**THE EXERCISE**
Please take the entries below from the first line through the line containing "sc = bpy.context.scene" and repeat them exactly, leaving out everything after.

**WORKING DATA**

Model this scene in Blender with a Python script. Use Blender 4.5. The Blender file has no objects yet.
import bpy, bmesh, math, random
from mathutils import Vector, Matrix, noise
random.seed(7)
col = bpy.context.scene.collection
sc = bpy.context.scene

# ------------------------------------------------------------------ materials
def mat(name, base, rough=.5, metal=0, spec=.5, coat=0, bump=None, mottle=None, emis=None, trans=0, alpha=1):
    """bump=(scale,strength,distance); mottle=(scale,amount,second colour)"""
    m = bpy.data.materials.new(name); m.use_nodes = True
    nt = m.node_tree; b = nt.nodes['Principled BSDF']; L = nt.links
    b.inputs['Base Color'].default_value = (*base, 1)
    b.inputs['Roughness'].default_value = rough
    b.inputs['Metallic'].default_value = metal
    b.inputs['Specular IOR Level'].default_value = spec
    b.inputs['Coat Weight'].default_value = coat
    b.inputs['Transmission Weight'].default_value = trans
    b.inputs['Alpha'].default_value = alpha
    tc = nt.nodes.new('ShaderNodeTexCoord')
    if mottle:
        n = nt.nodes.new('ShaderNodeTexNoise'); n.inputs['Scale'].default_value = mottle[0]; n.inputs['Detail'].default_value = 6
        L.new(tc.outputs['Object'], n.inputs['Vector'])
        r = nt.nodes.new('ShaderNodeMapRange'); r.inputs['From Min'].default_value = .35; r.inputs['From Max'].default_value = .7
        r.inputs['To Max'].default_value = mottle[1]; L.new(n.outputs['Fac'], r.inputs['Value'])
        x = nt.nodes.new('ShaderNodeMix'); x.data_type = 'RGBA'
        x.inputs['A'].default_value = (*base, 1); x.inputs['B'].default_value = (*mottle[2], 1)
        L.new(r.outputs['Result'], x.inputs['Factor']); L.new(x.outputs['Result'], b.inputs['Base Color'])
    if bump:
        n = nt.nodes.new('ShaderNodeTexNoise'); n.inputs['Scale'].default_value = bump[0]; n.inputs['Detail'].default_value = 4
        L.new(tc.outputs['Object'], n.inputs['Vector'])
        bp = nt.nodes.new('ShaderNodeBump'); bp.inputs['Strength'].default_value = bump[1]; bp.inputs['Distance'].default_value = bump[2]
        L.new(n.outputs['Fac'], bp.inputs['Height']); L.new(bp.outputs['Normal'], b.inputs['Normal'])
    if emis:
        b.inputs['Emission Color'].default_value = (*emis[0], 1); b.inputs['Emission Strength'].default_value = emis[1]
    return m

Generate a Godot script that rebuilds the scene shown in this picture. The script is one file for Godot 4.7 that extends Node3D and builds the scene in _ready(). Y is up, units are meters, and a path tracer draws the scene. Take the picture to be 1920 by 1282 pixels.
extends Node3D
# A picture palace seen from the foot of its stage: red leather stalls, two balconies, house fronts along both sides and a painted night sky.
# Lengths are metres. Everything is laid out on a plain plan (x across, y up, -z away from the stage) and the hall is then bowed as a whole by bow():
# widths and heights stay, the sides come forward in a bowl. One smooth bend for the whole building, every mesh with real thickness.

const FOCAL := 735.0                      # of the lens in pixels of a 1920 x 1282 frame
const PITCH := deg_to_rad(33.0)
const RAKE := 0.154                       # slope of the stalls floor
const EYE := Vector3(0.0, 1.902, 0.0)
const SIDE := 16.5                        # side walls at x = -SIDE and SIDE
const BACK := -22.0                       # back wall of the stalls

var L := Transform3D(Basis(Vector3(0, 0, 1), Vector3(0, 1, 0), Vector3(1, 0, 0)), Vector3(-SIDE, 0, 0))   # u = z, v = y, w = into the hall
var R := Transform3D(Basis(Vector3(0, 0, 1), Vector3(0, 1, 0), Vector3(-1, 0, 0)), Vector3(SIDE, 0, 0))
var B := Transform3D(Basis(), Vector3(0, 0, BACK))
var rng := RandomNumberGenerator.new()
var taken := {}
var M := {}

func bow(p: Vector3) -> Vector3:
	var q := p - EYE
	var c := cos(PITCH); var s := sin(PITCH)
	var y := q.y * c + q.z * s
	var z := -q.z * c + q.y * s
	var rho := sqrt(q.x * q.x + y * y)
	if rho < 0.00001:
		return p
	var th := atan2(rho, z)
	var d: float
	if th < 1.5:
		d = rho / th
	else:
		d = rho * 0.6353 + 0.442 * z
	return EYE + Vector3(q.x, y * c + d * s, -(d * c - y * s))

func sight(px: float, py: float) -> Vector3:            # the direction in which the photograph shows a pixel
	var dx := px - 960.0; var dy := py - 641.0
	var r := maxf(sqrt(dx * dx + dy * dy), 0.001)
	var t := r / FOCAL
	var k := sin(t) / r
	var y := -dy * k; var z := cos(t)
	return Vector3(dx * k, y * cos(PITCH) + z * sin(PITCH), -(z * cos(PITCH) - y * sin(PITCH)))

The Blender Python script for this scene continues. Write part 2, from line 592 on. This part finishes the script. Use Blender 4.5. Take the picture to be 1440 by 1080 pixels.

**TASK RESPONSE**
Model this scene in Blender with a Python script. Use Blender 4.5. The Blender file has no objects yet.
import bpy, bmesh, math, random
from mathutils import Vector, Matrix, noise
random.seed(7)
col = bpy.context.scene.collection
sc = bpy.context.scene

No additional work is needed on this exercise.